**DIRECTIVE**
Show every line containing "parts" by copying it.

— begin —

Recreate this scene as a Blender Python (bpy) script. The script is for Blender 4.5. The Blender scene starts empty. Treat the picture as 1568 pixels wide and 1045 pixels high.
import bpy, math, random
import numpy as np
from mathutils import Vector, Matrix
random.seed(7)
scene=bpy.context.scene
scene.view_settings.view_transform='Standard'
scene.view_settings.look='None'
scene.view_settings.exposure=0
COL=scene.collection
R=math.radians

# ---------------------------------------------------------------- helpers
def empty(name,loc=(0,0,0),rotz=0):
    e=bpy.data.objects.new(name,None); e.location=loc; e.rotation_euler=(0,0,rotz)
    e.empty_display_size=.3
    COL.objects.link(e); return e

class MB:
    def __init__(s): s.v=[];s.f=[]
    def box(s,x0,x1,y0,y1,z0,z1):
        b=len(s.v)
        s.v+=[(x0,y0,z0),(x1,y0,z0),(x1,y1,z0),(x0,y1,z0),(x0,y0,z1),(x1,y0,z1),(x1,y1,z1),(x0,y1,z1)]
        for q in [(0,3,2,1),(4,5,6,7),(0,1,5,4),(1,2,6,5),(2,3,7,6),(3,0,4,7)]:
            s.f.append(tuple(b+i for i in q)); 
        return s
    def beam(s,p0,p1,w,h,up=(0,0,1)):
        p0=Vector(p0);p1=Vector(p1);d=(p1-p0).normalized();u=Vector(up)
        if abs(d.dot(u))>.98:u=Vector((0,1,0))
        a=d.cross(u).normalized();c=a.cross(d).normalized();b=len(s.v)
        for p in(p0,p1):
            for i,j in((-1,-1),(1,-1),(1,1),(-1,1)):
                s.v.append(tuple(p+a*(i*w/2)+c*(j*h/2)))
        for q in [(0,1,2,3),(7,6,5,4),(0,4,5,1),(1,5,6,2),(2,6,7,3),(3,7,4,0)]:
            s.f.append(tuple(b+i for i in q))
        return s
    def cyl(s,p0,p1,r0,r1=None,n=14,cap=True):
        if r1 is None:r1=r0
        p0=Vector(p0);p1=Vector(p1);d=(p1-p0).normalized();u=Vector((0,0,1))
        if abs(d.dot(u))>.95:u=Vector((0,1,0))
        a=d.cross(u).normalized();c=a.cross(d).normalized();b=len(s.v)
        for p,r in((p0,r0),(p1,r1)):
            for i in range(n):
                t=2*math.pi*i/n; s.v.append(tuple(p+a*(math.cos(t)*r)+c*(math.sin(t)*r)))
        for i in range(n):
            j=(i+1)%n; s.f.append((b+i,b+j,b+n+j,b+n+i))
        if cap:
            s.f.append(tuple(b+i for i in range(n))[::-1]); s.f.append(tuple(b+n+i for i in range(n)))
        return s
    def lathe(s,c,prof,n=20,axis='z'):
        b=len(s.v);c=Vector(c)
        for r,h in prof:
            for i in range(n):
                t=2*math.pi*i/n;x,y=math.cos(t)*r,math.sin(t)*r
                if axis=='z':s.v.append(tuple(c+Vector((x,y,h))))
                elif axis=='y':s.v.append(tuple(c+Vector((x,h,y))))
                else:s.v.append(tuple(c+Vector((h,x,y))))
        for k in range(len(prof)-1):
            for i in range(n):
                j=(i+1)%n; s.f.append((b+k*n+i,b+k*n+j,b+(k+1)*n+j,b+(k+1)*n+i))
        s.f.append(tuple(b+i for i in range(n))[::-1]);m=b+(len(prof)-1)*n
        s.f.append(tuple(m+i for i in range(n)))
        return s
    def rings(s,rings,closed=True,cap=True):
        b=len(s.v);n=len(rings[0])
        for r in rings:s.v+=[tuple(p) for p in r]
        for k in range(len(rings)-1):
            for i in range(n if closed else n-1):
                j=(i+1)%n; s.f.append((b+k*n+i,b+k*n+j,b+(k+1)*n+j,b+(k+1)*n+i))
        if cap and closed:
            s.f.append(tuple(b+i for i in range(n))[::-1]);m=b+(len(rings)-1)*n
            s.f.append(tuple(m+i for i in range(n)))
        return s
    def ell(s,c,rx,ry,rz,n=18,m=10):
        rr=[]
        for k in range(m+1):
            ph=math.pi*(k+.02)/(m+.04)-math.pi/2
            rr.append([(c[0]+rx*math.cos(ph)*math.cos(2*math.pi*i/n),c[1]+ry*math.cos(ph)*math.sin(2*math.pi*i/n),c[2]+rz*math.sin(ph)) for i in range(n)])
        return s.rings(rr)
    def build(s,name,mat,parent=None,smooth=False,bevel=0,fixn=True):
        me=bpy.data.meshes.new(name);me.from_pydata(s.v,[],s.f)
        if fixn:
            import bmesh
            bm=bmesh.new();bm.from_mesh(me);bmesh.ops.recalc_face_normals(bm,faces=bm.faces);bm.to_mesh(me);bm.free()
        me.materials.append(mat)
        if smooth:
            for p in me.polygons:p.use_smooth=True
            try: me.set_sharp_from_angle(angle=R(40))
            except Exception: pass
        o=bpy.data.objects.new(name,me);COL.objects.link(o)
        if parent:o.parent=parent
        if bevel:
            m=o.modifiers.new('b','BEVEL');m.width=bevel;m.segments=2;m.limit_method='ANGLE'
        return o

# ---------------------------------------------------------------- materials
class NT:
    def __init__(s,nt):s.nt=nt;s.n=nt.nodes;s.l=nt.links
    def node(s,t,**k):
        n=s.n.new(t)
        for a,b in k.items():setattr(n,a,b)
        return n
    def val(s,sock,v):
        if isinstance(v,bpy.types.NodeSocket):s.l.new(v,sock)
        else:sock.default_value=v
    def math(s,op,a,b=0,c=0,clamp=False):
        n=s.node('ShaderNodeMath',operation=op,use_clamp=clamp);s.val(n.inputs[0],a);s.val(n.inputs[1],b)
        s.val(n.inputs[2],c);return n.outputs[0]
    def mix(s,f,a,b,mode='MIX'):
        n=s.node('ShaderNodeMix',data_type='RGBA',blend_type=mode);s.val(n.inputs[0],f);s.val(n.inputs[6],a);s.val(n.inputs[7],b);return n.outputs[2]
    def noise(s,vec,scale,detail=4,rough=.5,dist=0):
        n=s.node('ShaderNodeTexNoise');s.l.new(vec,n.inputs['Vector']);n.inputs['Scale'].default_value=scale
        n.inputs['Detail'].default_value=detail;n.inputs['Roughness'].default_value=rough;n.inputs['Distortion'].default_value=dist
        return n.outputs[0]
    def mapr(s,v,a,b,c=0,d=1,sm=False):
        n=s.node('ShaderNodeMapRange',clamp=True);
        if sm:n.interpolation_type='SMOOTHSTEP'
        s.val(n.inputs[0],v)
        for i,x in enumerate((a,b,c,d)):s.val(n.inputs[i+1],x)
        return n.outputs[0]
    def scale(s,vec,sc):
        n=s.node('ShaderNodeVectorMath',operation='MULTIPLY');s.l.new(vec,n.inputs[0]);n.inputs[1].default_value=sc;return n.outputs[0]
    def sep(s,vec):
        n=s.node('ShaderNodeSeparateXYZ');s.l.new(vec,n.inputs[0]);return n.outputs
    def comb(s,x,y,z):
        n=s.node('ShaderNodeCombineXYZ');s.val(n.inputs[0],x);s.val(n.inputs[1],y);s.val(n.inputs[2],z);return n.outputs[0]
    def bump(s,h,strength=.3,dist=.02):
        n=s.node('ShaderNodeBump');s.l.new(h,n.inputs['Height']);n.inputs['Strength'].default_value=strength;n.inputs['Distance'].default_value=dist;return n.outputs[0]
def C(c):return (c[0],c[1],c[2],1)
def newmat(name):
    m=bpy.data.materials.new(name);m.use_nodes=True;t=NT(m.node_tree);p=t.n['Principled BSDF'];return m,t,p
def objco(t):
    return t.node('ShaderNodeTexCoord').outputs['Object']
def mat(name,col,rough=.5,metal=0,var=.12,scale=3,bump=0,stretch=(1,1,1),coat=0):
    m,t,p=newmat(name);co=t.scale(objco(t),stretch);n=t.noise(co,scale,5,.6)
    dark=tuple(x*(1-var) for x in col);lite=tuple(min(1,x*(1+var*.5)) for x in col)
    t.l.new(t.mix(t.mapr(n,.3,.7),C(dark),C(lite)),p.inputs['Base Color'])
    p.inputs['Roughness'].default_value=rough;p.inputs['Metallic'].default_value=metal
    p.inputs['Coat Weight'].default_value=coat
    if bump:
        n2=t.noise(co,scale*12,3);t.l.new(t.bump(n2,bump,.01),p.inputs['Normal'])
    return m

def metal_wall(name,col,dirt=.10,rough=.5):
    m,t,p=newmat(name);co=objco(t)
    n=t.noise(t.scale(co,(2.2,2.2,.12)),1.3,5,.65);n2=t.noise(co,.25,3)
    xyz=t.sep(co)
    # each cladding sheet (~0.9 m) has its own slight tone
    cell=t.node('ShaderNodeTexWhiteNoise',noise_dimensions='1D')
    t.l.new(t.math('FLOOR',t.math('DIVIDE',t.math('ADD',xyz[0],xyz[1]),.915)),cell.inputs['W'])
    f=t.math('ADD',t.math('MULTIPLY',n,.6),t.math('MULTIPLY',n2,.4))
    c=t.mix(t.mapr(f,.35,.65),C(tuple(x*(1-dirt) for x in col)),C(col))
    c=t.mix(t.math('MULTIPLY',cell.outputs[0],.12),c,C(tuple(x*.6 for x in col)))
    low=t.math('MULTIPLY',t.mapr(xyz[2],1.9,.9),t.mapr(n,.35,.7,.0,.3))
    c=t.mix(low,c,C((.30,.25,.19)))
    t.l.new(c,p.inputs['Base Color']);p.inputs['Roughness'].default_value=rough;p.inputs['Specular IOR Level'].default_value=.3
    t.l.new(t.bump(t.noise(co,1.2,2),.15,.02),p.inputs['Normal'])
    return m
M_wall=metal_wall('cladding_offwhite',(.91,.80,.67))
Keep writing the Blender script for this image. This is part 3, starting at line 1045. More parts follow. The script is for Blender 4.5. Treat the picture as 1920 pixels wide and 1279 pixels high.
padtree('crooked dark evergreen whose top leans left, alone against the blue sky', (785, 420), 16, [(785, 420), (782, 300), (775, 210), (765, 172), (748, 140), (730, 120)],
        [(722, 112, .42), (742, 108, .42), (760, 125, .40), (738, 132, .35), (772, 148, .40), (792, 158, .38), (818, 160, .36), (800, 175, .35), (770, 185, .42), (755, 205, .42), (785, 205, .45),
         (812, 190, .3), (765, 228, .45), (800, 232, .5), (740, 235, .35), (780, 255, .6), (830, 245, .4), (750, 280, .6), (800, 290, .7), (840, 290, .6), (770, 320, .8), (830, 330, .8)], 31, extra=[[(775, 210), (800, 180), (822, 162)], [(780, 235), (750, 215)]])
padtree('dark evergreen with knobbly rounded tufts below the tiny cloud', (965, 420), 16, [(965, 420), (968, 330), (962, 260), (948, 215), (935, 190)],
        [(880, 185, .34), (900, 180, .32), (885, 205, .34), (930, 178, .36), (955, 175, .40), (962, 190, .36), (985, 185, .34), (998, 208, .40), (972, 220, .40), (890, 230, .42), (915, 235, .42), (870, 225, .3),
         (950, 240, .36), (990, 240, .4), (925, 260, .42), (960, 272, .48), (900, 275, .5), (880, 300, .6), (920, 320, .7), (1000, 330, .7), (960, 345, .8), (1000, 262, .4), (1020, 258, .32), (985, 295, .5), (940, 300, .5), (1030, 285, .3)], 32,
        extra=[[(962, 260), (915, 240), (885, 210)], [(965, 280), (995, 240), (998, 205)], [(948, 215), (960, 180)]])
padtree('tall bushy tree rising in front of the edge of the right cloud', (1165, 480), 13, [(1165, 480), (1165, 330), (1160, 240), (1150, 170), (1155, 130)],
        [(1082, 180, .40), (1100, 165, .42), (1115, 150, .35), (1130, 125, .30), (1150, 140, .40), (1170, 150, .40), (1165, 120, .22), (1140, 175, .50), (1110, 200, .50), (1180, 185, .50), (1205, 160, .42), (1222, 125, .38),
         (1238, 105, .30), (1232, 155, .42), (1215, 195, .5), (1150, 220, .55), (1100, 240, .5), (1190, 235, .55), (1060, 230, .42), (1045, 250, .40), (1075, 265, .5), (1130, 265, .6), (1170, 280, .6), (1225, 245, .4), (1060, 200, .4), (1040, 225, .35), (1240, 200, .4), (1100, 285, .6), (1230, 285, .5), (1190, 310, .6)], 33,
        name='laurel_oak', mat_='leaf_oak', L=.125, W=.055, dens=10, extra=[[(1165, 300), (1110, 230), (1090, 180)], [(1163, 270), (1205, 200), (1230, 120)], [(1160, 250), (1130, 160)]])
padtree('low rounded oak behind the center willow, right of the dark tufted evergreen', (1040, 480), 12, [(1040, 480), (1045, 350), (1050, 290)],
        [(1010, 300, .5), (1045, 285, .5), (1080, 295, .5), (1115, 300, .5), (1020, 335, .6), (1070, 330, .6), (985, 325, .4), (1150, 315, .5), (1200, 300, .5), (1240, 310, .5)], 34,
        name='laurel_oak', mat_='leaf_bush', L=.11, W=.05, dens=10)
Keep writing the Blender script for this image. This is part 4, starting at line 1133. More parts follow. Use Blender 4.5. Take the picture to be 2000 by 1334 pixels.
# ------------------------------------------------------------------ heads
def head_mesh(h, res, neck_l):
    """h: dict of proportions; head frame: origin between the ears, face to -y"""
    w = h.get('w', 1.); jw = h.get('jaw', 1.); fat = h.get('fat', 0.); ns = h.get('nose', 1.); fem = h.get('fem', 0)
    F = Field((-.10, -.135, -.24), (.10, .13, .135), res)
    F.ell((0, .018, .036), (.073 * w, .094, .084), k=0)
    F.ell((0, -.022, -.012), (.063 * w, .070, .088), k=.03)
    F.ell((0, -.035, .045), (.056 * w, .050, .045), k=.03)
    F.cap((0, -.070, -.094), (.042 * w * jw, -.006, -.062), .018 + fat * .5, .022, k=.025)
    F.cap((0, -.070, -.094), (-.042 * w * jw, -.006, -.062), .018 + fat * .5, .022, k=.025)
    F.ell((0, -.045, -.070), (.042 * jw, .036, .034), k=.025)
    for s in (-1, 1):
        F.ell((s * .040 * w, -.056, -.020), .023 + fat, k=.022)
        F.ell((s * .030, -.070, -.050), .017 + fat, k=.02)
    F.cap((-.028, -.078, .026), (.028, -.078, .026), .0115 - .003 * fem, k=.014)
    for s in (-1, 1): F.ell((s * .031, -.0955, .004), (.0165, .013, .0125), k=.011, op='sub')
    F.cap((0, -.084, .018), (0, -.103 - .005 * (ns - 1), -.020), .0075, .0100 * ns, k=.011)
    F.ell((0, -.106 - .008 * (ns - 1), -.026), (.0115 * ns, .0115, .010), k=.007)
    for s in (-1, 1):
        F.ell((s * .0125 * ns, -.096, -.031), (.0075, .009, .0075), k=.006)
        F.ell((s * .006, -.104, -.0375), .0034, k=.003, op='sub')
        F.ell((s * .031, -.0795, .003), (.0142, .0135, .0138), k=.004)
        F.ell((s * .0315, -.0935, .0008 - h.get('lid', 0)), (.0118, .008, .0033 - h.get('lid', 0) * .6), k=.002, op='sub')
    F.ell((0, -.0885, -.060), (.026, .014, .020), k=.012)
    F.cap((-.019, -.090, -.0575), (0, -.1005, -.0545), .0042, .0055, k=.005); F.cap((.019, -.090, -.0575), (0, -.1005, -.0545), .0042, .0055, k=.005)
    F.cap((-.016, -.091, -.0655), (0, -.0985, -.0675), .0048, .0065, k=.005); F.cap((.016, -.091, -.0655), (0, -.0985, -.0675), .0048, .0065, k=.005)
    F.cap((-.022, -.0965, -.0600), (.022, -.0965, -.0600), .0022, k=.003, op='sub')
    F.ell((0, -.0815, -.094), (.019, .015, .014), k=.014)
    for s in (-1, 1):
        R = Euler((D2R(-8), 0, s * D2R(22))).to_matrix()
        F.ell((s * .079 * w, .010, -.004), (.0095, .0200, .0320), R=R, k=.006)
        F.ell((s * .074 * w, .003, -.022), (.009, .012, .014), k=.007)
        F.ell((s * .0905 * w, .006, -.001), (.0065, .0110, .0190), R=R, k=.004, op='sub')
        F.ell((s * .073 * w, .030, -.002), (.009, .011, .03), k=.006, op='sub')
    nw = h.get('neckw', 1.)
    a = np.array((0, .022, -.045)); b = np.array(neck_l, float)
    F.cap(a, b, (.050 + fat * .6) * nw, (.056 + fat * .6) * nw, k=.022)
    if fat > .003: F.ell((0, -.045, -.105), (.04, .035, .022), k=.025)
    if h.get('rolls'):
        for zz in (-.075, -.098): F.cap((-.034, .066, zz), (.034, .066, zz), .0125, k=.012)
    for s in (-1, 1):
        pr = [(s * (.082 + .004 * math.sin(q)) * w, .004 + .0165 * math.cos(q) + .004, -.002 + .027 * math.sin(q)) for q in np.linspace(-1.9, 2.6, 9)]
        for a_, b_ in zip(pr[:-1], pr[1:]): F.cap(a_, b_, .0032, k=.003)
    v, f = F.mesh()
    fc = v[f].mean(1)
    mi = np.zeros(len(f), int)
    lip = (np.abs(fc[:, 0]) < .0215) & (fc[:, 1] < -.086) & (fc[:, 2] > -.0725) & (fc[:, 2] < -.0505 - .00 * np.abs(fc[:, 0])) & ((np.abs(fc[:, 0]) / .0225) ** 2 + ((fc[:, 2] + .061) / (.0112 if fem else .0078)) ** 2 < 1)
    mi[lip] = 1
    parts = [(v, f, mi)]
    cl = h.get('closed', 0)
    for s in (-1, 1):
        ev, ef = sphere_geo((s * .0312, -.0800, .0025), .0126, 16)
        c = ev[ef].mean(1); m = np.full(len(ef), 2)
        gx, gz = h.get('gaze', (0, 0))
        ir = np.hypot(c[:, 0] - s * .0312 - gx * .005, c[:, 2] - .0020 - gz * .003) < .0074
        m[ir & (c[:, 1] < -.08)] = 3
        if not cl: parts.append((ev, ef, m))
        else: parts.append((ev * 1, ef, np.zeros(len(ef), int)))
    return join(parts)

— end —

**CORRECT ANSWER**
Keep writing the Blender script for this image. This is part 3, starting at line 1045. More parts follow. The script is for Blender 4.5. Treat the picture as 1920 pixels wide and 1279 pixels high.
Keep writing the Blender script for this image. This is part 4, starting at line 1133. More parts follow. Use Blender 4.5. Take the picture to be 2000 by 1334 pixels.
    parts = [(v, f, mi)]
        if not cl: parts.append((ev, ef, m))
        else: parts.append((ev * 1, ef, np.zeros(len(ef), int)))
    return join(parts)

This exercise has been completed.